WHAT TO DO :: Starting at the first line of the data below, write out each line exactly until you reach the line containing "SUN_EL, SUN_AZ = R(52), R(143)", and include that line too.

** START DATA **

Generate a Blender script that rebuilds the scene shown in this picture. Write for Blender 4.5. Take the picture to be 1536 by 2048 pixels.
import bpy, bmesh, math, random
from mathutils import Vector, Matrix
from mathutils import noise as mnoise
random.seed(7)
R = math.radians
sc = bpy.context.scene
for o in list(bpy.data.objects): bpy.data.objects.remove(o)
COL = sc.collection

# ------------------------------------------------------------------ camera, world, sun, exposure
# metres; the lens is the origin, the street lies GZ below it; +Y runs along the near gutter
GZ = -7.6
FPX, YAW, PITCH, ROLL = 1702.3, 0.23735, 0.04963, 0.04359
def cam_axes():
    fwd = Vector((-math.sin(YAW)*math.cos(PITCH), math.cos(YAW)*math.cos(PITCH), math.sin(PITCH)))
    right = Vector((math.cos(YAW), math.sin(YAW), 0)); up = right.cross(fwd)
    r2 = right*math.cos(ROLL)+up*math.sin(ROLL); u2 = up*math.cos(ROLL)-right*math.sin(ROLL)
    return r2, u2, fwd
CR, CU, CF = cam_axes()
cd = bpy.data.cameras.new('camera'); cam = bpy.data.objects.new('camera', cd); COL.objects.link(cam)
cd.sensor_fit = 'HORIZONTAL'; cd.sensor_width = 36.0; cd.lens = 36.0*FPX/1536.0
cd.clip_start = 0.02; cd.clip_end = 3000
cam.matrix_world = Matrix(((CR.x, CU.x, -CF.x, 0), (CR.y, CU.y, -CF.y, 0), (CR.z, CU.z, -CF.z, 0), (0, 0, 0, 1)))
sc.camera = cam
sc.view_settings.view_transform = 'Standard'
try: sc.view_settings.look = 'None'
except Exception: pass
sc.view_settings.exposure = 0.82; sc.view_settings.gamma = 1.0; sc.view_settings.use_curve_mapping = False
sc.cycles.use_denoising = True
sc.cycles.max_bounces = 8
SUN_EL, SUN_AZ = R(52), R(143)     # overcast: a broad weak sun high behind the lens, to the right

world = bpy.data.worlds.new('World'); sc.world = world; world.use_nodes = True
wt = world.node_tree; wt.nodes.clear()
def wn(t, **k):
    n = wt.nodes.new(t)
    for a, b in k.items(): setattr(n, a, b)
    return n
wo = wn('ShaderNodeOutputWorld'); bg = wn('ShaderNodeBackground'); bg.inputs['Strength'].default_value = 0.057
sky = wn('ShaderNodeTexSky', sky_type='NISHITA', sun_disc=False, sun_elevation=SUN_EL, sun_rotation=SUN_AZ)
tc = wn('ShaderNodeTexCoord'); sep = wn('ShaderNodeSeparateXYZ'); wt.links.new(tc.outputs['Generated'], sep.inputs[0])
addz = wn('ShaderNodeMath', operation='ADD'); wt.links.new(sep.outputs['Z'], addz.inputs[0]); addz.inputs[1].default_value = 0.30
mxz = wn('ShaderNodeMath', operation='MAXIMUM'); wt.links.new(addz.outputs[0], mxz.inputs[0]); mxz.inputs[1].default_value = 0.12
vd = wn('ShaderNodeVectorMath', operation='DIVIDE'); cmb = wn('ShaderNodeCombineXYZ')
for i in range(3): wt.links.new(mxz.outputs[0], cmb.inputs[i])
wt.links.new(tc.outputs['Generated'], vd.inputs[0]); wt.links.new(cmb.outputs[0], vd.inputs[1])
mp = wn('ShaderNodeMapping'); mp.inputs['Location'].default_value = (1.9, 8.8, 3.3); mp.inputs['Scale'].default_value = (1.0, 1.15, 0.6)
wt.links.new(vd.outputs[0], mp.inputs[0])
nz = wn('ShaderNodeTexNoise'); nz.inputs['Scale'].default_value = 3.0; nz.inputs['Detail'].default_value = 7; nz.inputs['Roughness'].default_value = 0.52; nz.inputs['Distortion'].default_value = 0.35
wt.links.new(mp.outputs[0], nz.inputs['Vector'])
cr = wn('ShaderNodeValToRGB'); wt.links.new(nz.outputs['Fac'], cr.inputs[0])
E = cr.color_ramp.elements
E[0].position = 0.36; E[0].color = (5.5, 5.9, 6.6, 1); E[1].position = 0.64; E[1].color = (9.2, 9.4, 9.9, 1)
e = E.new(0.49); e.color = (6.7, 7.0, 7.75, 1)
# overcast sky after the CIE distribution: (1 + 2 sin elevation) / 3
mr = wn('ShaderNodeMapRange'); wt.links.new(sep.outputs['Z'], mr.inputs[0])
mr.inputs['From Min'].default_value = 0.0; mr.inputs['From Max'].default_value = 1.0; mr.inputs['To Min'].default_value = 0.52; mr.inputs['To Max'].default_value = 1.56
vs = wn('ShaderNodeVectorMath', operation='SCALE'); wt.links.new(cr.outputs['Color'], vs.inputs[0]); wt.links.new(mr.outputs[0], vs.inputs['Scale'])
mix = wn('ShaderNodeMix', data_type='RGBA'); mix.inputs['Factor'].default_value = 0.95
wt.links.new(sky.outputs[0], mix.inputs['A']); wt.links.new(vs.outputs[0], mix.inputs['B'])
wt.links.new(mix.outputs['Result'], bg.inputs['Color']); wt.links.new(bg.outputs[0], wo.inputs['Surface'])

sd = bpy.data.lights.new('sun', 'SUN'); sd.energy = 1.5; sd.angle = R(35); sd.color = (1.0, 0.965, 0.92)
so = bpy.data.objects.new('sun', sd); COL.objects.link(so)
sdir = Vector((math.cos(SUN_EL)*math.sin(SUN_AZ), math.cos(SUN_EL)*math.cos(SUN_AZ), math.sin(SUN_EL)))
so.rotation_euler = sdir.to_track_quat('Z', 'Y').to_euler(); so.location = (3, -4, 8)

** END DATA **

WORKED ANSWER ::
Generate a Blender script that rebuilds the scene shown in this picture. Write for Blender 4.5. Take the picture to be 1536 by 2048 pixels.
import bpy, bmesh, math, random
from mathutils import Vector, Matrix
from mathutils import noise as mnoise
random.seed(7)
R = math.radians
sc = bpy.context.scene
for o in list(bpy.data.objects): bpy.data.objects.remove(o)
COL = sc.collection

# ------------------------------------------------------------------ camera, world, sun, exposure
# metres; the lens is the origin, the street lies GZ below it; +Y runs along the near gutter
GZ = -7.6
FPX, YAW, PITCH, ROLL = 1702.3, 0.23735, 0.04963, 0.04359
def cam_axes():
    fwd = Vector((-math.sin(YAW)*math.cos(PITCH), math.cos(YAW)*math.cos(PITCH), math.sin(PITCH)))
    right = Vector((math.cos(YAW), math.sin(YAW), 0)); up = right.cross(fwd)
    r2 = right*math.cos(ROLL)+up*math.sin(ROLL); u2 = up*math.cos(ROLL)-right*math.sin(ROLL)
    return r2, u2, fwd
CR, CU, CF = cam_axes()
cd = bpy.data.cameras.new('camera'); cam = bpy.data.objects.new('camera', cd); COL.objects.link(cam)
cd.sensor_fit = 'HORIZONTAL'; cd.sensor_width = 36.0; cd.lens = 36.0*FPX/1536.0
cd.clip_start = 0.02; cd.clip_end = 3000
cam.matrix_world = Matrix(((CR.x, CU.x, -CF.x, 0), (CR.y, CU.y, -CF.y, 0), (CR.z, CU.z, -CF.z, 0), (0, 0, 0, 1)))
sc.camera = cam
sc.view_settings.view_transform = 'Standard'
try: sc.view_settings.look = 'None'
except Exception: pass
sc.view_settings.exposure = 0.82; sc.view_settings.gamma = 1.0; sc.view_settings.use_curve_mapping = False
sc.cycles.use_denoising = True
sc.cycles.max_bounces = 8
SUN_EL, SUN_AZ = R(52), R(143)     # overcast: a broad weak sun high behind the lens, to the right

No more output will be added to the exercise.